Records supplied:
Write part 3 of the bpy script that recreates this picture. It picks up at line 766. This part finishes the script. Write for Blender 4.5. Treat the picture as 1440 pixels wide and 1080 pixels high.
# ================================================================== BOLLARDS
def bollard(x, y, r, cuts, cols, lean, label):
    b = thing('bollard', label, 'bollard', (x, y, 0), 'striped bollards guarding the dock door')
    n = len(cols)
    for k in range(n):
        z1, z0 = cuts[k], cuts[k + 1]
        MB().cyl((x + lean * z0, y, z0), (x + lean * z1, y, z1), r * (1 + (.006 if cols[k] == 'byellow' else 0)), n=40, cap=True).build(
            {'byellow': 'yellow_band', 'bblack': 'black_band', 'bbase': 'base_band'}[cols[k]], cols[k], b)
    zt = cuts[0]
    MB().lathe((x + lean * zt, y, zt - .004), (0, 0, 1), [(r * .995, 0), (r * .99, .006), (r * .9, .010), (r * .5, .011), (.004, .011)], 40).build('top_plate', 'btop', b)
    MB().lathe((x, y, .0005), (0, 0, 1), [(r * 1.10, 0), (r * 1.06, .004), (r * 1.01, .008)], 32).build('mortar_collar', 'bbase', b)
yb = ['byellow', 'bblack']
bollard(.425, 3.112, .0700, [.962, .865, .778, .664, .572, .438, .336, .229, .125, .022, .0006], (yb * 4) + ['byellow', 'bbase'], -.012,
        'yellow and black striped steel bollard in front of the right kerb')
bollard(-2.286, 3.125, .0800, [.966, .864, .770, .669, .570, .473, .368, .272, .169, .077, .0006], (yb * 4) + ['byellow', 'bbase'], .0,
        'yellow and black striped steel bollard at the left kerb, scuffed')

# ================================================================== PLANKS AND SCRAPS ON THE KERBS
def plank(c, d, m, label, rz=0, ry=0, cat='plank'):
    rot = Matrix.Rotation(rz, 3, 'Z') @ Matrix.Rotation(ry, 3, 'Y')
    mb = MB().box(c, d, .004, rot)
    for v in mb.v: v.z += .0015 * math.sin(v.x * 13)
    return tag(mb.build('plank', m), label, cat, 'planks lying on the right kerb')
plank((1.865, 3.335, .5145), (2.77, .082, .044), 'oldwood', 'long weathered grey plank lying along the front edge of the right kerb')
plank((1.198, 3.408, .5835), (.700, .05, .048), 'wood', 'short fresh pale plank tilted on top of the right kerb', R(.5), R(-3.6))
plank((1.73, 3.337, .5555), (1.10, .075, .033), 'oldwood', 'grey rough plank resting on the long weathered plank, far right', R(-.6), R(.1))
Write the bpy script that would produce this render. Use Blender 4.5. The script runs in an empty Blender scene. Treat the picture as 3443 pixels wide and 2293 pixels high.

Goal: Copy out every line of the data that includes the word "high".

Finished exercise:
Write part 3 of the bpy script that recreates this picture. It picks up at line 766. This part finishes the script. Write for Blender 4.5. Treat the picture as 1440 pixels wide and 1080 pixels high.
Write the bpy script that would produce this render. Use Blender 4.5. The script runs in an empty Blender scene. Treat the picture as 3443 pixels wide and 2293 pixels high.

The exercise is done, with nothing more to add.